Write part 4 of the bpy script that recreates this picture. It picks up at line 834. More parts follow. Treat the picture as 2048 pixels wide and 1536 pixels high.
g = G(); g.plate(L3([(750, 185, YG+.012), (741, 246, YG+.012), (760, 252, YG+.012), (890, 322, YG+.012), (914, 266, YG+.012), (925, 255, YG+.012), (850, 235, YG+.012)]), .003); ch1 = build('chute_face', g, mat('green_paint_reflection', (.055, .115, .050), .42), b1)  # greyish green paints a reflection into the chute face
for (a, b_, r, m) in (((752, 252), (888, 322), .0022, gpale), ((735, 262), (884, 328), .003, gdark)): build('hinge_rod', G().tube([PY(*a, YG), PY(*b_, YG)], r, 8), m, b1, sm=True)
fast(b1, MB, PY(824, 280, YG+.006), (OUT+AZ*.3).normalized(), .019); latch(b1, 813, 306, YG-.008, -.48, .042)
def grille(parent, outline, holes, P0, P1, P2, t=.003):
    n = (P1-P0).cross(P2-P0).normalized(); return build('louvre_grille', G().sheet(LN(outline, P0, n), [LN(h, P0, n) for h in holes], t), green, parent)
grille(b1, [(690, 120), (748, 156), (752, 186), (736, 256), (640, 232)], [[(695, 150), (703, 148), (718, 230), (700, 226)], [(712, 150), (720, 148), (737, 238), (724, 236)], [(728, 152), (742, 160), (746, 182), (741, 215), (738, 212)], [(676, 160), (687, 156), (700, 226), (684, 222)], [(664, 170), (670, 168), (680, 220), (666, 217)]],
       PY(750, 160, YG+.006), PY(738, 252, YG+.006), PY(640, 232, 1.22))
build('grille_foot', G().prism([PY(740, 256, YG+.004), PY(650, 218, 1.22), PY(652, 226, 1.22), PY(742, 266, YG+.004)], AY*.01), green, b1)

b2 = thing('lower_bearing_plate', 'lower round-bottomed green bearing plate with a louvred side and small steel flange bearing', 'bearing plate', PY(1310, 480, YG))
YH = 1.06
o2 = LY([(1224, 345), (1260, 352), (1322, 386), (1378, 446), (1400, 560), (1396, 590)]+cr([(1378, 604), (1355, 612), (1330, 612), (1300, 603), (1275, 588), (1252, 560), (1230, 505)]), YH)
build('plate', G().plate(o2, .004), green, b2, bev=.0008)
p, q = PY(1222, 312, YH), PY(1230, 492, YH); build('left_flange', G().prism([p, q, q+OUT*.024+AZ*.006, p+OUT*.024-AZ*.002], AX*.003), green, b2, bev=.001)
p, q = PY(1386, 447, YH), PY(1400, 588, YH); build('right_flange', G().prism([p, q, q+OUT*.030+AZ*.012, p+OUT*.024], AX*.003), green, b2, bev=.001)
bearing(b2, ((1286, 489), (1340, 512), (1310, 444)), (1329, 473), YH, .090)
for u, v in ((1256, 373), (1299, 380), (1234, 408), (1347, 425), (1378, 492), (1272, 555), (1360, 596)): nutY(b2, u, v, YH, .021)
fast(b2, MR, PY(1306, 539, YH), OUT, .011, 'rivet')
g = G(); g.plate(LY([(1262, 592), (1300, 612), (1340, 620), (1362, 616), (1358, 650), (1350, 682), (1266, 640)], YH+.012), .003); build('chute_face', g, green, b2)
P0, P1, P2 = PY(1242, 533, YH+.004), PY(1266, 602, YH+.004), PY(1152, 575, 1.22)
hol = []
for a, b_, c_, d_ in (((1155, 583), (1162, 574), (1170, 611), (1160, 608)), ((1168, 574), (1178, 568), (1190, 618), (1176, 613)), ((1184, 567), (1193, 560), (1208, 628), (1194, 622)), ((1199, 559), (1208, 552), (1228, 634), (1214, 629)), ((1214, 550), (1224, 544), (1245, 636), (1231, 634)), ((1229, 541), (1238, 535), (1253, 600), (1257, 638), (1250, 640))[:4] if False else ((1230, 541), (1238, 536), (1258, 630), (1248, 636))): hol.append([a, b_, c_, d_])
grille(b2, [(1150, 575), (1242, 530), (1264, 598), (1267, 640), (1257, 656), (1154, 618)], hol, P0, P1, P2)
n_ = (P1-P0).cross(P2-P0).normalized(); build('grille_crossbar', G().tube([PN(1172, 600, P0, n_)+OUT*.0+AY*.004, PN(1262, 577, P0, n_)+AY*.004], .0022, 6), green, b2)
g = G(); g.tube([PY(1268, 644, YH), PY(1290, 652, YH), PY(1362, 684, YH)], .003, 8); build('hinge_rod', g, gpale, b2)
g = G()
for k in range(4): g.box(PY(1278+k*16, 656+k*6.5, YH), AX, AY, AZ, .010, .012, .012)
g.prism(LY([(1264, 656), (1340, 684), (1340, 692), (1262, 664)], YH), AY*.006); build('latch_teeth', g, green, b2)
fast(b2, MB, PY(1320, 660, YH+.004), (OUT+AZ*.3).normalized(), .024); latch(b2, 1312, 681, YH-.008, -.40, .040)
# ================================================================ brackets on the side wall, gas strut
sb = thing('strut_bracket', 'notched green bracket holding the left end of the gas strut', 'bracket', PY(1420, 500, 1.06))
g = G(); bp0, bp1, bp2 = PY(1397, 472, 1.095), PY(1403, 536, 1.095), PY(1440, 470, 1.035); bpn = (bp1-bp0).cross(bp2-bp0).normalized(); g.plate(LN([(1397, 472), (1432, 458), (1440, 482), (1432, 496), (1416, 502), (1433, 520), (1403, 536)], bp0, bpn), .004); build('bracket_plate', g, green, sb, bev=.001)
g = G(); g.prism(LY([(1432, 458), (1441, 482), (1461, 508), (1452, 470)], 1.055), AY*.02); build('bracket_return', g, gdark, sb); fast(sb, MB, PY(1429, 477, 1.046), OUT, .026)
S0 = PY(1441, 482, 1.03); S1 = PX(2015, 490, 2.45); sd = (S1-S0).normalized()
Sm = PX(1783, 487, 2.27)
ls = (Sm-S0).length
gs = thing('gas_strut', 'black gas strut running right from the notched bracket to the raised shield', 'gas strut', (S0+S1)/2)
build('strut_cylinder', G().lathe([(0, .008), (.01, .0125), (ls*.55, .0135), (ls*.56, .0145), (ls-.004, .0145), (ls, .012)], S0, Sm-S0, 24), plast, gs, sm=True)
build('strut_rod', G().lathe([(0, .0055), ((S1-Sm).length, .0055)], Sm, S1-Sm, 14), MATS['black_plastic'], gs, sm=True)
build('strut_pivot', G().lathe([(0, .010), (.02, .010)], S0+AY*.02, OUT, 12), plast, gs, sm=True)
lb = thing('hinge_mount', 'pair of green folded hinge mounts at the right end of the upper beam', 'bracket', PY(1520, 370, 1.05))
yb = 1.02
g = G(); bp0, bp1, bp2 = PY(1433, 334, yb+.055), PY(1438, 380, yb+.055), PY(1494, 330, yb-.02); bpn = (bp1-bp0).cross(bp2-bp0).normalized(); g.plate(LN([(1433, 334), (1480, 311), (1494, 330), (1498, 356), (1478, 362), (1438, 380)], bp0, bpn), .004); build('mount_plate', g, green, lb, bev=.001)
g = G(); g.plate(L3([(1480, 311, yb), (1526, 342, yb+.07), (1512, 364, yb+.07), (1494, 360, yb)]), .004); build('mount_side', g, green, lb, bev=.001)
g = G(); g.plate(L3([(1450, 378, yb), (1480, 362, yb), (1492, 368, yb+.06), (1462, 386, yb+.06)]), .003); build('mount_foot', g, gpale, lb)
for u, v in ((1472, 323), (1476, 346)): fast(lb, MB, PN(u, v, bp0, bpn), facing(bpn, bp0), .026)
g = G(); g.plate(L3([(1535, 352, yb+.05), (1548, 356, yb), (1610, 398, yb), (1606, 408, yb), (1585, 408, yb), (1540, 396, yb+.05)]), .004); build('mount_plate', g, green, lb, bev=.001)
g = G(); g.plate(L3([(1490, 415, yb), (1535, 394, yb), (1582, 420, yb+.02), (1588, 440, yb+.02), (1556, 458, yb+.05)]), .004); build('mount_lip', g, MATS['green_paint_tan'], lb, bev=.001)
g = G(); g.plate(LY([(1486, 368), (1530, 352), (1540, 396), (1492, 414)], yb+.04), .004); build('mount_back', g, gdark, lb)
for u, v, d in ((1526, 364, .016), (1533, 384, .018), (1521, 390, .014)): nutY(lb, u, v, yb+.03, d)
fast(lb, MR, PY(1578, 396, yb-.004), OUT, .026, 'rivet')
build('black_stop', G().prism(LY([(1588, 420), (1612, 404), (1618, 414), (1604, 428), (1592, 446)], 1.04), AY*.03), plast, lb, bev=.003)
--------
→ Set exercise
Return exactly the lines that run from the top of the listing above to the line containing "AY*.01), green, b1)", please, keeping both end lines and leaving out everything else.

→ Solution to this exercise
Write part 4 of the bpy script that recreates this picture. It picks up at line 834. More parts follow. Treat the picture as 2048 pixels wide and 1536 pixels high.
g = G(); g.plate(L3([(750, 185, YG+.012), (741, 246, YG+.012), (760, 252, YG+.012), (890, 322, YG+.012), (914, 266, YG+.012), (925, 255, YG+.012), (850, 235, YG+.012)]), .003); ch1 = build('chute_face', g, mat('green_paint_reflection', (.055, .115, .050), .42), b1)  # greyish green paints a reflection into the chute face
for (a, b_, r, m) in (((752, 252), (888, 322), .0022, gpale), ((735, 262), (884, 328), .003, gdark)): build('hinge_rod', G().tube([PY(*a, YG), PY(*b_, YG)], r, 8), m, b1, sm=True)
fast(b1, MB, PY(824, 280, YG+.006), (OUT+AZ*.3).normalized(), .019); latch(b1, 813, 306, YG-.008, -.48, .042)
def grille(parent, outline, holes, P0, P1, P2, t=.003):
    n = (P1-P0).cross(P2-P0).normalized(); return build('louvre_grille', G().sheet(LN(outline, P0, n), [LN(h, P0, n) for h in holes], t), green, parent)
grille(b1, [(690, 120), (748, 156), (752, 186), (736, 256), (640, 232)], [[(695, 150), (703, 148), (718, 230), (700, 226)], [(712, 150), (720, 148), (737, 238), (724, 236)], [(728, 152), (742, 160), (746, 182), (741, 215), (738, 212)], [(676, 160), (687, 156), (700, 226), (684, 222)], [(664, 170), (670, 168), (680, 220), (666, 217)]],
       PY(750, 160, YG+.006), PY(738, 252, YG+.006), PY(640, 232, 1.22))
build('grille_foot', G().prism([PY(740, 256, YG+.004), PY(650, 218, 1.22), PY(652, 226, 1.22), PY(742, 266, YG+.004)], AY*.01), green, b1)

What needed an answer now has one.